The show usually opens with somebody connected somehow to the Tom Fun Orchestra—so far opening acts have included 3 Piece Suit, The Roots and Rhythm Remain, and Buck and Kinch—and ends with some version of the band playing songs from Tom Fun’s usual set with a few odds and ends thrown in for a laugh or good measure.
It’s kind of an informal type of show and the headliners have had a variable lineup which has, on different weeks, been without Carmen Townsend, Albert Lionais, or Victor Tomiczek. And none of their rotating cast of fiddlers (Morgan Currie, Colin Grant, and Rosie MacKenzie) has shown up yet, although one would expect that they’ll probably all show up on the same night one of these weeks. Although they have been missing members, they have not been down in numbers. The talented James Munroe has been a regular fixture on trombone, Buck and Kinch’s Donnie Calabrese has been playing organ in the corner, Bill Potter from 3 Piece Suit has been sitting in on guitar, and singer Collette Deveaux has stepped up to the mic once or twice to add some vocals.
“It’s unpredictable,” says accordion player Dave Mahalik. “And we like it that way.
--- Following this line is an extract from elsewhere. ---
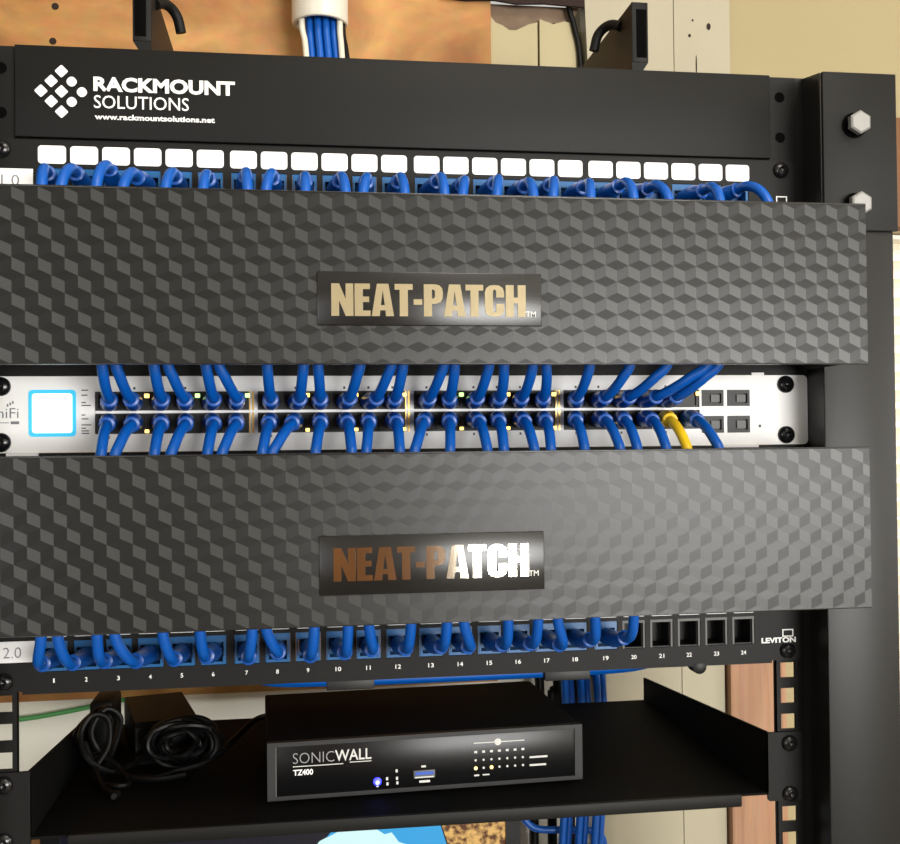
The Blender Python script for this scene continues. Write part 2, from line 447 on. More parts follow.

It’s kinda like when we first started and were playing at Bunker’s every week and you never really knew who was gonna show up to play.”
The Flying Horse Cabaret continues Thursday nights until Christmas, which is only for the next two weeks. This week’s special guest is The Pranks, a quartet from the Northside made up of songwriter Russell Sullivan on vocals and guitar; Bill Potter (3 Piece Suit, Sweet Zombie Jesus) on vocals and guitar; Connie Boutilier (Digger, Hadrian Seven) on bass and vocals; and Rob Rushton (Thought Machine, Fallen) on percussion. Get there early for a good seat.